### [Goal]
Restate the opening lines of the material below word for word, stopping after the line that contains "PI = math.pi".

((

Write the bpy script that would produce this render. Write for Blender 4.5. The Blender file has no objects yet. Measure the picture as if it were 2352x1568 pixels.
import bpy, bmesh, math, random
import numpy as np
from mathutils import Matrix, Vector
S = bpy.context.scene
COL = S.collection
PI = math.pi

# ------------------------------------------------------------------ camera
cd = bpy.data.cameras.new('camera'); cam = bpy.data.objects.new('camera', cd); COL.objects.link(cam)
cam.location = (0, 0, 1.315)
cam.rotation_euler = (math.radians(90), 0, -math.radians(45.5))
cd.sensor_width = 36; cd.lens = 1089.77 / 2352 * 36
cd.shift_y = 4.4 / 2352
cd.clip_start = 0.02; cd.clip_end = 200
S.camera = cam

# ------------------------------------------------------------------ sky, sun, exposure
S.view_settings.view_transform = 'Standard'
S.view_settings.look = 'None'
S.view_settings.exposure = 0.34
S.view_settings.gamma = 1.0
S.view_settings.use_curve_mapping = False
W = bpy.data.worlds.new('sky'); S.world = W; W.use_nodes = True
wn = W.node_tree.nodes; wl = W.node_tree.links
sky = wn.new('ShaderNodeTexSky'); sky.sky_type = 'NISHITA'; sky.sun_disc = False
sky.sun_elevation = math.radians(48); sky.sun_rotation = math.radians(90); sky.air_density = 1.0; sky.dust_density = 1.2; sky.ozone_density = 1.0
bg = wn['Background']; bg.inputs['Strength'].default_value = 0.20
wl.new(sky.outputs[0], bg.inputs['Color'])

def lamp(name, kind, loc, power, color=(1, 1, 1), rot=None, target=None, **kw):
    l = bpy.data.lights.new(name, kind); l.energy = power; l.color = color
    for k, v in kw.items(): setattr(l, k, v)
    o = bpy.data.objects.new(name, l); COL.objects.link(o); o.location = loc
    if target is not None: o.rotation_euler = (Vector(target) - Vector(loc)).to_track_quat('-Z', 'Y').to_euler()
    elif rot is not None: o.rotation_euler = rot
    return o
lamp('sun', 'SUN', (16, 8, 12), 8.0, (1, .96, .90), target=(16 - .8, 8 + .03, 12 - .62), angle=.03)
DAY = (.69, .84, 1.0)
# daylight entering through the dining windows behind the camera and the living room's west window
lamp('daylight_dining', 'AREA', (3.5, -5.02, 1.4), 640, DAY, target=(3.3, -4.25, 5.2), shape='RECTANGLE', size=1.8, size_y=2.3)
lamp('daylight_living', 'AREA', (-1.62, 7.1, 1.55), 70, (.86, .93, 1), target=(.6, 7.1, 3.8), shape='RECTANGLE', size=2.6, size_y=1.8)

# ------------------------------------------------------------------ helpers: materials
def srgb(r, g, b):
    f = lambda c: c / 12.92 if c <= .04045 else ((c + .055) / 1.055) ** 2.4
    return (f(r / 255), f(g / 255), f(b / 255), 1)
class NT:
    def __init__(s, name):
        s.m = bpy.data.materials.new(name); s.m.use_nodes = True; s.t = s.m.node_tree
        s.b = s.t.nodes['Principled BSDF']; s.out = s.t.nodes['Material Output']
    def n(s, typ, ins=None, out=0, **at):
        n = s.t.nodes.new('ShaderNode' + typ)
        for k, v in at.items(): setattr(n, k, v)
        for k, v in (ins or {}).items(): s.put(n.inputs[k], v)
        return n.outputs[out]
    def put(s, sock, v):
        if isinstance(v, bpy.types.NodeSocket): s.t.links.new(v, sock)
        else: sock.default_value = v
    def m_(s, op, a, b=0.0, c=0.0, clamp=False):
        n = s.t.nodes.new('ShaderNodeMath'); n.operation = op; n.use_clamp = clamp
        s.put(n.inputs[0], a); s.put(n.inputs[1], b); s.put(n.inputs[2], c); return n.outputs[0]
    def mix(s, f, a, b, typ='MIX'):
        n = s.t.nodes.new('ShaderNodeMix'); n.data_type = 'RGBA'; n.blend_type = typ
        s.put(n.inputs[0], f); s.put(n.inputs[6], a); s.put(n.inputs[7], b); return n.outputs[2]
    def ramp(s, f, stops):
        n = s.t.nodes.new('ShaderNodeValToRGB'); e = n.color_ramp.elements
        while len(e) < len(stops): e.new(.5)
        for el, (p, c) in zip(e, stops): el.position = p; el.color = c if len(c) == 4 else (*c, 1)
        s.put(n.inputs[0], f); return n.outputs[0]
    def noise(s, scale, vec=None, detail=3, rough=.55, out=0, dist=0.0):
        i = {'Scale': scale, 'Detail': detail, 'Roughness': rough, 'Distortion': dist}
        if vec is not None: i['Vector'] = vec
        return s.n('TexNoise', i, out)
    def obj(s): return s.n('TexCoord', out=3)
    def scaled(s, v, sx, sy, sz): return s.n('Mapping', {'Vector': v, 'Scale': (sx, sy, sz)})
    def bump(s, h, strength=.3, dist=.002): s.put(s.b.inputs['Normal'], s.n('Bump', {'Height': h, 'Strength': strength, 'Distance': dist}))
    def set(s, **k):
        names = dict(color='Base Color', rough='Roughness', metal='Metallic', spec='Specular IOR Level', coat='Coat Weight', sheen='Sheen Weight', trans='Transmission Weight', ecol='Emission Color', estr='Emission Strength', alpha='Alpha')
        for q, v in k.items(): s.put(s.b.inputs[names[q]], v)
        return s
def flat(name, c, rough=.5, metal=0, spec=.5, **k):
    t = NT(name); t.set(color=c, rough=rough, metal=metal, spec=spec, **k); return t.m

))

### [Exercise result]
Write the bpy script that would produce this render. Write for Blender 4.5. The Blender file has no objects yet. Measure the picture as if it were 2352x1568 pixels.
import bpy, bmesh, math, random
import numpy as np
from mathutils import Matrix, Vector
S = bpy.context.scene
COL = S.collection
PI = math.pi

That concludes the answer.